Tuesday, February 15, 2011

No Such Thing as a Cute Drunk, Especially In A Band

You go to the store and the clerk obviously has been drinking. He makes mistakes on register, drops your soda, making it spew when you open it, and smashes the bag of chips you bought while bagging them. And this is not the first time either. Do you keep stopping there, or do you go a little further down the road to the next store?

Most of us would go on down the road, and wonder how the guy keeps his job. Most jobs do not allow such behavior. But there seems to be an exception to the rule, and it is the music business.

We have all seen it. The band drinking on stage, or taking turns leaving the stage, coming back just a little more happier than before. And many of us have seen bands that have gotten smashed – flubbing rifts, stumbling and forgetting words. How many times do you go to see that band that continually does it?
Yes, it is an 'accepted' habit among the bands. The venues allow it, and some even 'pay' the bands with food and drink. But does it make good business sense?

Bands and musicians need to wake up. Yes, your music IS a business. People pay good money to see you, whether they pay a cover charge, buy a ticket, or simply spend money of dinner and drinks, they are still paying. It is your job to give them their moneys worth. Venues need to wake up as well. Pay the bands in cash, not drinks. Do you allow your kitchen help or wait staff drink on the job? Why then, do you allow the band?

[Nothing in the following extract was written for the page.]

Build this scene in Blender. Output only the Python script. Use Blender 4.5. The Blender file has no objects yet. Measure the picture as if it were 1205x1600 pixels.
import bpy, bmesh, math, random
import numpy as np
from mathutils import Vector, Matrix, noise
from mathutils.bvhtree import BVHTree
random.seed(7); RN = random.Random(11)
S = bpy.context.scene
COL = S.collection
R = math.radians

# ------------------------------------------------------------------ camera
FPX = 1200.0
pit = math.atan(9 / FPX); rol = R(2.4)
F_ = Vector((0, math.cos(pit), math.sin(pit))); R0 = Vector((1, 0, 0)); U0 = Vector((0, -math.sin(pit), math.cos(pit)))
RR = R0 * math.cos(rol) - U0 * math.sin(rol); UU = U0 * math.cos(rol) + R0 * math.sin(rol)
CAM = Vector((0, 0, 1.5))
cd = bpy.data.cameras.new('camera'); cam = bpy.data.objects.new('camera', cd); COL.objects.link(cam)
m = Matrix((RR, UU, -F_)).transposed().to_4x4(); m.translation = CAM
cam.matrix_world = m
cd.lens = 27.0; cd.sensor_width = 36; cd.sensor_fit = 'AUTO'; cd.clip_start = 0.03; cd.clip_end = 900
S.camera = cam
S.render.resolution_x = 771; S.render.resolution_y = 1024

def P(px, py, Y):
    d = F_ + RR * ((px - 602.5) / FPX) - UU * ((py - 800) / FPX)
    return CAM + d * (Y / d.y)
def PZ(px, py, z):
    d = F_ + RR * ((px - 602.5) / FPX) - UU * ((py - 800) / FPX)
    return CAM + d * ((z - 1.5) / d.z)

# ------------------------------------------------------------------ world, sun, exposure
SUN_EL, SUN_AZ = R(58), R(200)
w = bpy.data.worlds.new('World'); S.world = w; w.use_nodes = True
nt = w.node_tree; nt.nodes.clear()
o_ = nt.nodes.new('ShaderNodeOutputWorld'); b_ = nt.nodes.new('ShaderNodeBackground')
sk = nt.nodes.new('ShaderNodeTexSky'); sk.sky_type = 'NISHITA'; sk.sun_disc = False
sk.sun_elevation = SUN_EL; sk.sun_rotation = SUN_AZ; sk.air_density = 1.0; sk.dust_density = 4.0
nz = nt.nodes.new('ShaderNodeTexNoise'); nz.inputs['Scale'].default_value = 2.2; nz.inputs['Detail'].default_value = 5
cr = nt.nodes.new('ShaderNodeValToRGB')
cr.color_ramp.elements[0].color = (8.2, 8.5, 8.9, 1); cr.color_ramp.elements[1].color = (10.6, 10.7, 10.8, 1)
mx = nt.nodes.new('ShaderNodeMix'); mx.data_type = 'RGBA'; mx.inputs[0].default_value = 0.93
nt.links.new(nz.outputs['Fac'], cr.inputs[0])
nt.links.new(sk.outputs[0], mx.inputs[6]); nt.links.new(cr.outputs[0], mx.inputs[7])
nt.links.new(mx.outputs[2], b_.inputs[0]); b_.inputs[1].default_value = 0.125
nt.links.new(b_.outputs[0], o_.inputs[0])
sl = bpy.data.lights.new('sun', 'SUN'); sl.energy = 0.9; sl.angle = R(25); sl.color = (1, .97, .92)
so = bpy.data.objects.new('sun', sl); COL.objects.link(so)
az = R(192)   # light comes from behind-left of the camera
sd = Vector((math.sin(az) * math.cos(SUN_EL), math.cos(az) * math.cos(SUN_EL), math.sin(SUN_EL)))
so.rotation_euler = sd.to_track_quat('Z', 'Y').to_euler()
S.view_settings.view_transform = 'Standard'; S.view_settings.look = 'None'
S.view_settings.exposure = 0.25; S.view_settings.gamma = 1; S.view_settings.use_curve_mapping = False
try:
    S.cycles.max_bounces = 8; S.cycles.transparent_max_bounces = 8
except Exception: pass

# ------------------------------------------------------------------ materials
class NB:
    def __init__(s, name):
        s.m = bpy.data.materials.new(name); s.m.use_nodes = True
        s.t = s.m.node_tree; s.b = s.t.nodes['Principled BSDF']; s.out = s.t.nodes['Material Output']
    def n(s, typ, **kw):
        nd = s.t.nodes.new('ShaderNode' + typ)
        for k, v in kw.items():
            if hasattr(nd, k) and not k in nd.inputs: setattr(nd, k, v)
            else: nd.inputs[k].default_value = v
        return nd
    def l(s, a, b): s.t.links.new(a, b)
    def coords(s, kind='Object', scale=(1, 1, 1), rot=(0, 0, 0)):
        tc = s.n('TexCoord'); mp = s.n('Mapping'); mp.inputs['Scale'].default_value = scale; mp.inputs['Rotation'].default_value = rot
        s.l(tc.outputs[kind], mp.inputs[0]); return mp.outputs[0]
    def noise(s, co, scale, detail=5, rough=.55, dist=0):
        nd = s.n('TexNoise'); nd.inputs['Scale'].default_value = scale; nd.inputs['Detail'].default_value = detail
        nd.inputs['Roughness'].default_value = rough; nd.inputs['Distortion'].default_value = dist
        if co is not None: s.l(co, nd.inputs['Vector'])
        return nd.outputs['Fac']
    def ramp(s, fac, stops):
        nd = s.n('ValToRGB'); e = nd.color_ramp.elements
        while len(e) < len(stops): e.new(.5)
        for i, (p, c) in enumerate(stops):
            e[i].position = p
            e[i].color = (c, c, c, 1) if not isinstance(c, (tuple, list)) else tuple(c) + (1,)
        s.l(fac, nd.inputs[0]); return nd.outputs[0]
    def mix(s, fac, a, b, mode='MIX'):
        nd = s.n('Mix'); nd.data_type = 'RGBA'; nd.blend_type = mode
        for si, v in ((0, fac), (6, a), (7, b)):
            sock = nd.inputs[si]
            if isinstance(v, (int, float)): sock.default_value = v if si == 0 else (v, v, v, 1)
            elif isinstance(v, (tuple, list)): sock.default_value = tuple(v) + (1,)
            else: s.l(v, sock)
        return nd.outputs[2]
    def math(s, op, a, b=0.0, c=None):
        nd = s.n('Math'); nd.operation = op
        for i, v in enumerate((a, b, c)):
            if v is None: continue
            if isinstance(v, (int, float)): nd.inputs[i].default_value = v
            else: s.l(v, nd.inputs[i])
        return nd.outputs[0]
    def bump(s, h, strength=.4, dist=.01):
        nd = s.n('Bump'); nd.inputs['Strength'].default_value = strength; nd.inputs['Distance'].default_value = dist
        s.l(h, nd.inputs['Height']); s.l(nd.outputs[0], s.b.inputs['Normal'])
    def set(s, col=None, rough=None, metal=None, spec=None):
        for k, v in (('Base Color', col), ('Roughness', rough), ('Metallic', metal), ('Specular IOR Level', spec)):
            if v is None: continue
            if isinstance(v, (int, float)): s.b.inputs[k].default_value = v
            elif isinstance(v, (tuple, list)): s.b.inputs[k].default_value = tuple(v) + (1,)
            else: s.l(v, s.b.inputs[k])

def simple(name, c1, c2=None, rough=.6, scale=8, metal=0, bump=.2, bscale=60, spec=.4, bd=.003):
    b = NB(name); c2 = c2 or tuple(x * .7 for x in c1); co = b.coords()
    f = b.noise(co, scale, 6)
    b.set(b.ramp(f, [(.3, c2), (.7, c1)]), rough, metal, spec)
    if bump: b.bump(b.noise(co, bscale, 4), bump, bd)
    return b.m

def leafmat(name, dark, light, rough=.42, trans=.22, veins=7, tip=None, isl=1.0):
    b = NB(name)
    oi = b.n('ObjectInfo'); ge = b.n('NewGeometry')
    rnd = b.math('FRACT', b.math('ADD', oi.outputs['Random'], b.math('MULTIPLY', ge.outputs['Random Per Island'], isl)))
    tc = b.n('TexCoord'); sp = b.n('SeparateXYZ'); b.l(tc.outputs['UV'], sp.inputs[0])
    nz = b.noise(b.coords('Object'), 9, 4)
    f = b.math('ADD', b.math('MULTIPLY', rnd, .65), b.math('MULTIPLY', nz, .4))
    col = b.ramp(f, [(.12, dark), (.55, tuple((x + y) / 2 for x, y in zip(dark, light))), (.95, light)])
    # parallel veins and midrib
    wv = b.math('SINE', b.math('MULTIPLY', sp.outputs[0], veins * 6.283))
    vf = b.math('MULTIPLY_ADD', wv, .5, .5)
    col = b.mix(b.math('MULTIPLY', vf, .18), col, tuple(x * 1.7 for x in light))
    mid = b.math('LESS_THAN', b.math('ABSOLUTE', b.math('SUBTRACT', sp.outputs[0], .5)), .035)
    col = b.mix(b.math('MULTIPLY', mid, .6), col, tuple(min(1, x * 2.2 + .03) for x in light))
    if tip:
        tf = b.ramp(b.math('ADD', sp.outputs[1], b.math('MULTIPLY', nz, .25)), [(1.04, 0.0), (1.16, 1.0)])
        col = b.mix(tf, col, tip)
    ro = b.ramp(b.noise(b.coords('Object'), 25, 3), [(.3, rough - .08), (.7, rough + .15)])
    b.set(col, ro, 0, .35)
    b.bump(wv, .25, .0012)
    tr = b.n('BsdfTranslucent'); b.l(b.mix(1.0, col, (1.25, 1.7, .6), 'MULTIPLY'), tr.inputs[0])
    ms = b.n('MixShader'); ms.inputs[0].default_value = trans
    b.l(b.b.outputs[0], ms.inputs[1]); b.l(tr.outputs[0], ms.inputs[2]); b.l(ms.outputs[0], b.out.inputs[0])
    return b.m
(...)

Many bands dream of 'making it big'. Well, making it involves hard work and having the “right person” see you perform. Every time you are on stage, no matter where you are, you never know if that “right person” is sitting there watching you. And if you think seeing you suck down a beer is going to get you a contract, think again.

All musicians need to treat every gig like it is an audition. Every member needs to be on their game at all times, from the support staff to the front-man. Front-men especially, for you carry the added responsibility of setting the image the band projects.

If you are happy to just play the local pub, then have a ball, get drunk and keep doing whatever it is you do, a year from now, you might still be there. But if you are a serious musician, and want more than that, then it is time you take the business seriously and treat it as such. Scouts are everywhere, and they are looking to invest in music, otherwise they would just by stock in Jim Beam or Budweiser.

Just my rant - what is your thoughts? Later - Renagade


Dede said...

I have often wondered why no one has taken the time to explain to members of a band, that getting "happier"/ drunk is not going to get you a contract, just a hang over. Never could figure it out that I can't drink at my job, where is it written that band members can.


Gypsy Trading Company said...

Amen. I agree... having worked in the bar business, been a bouncer and dealt with the many drunks on hand during that time, only 3 of the bands that played our circuit made the cut, Alice n Chains, Soundgarden and Mother love bone. However, having said that, as soon as that cut was made, it was on to the drinking, and or other things that made them happier. It is a sad business, all the way around, it's been practiced in the music world since long before the 60s, and we have lost many a talented musician to this. Unfortunate but true, and although I commend you on the post and agree wholeheartedly, I doubt one will pay attention.